Happy 2012, friends! May this be a healthy, happy, and prosperous year for you. It certainly looks to be a busy one, as Mitt Romney is steaming ahead if not to a win in Iowa then almost certainly to the GOP nomination. And if he does, you can bet that questions about unfamiliar Mormon beliefs will claim a chunk of media attention.

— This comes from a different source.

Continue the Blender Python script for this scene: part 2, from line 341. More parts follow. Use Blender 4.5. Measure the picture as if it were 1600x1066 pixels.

A few weeks ago, this question arrived from an old friend now teaching at a liberal arts college in the Northwest. She wrote:
A question came up in my class today: do Mormons believe that people can become gods?
A.L.
Yes, I was raised to understand that this is Mormon doctrine. But the way it’s taught on any given Sunday sounds more like this:
Mormons believe that we are the children of Heavenly Parents, that our spirits lived with our Heavenly Parents before our mortal lives, and that we came to earth on the plan that we should gain experience through mortality and prepare to return to our Heavenly Parents. Like traditional Christians, Mormons believe that salvation from sin through Jesus Christ is what makes this return possible, but the kind of eternal experience the soul gets to share in and enjoy depends on his or her preparation. And it is a Mormon teaching that souls continue to grow, progress, and experience throughout the eternities, and that part of that expansive experience is to become like our Heavenly Parents.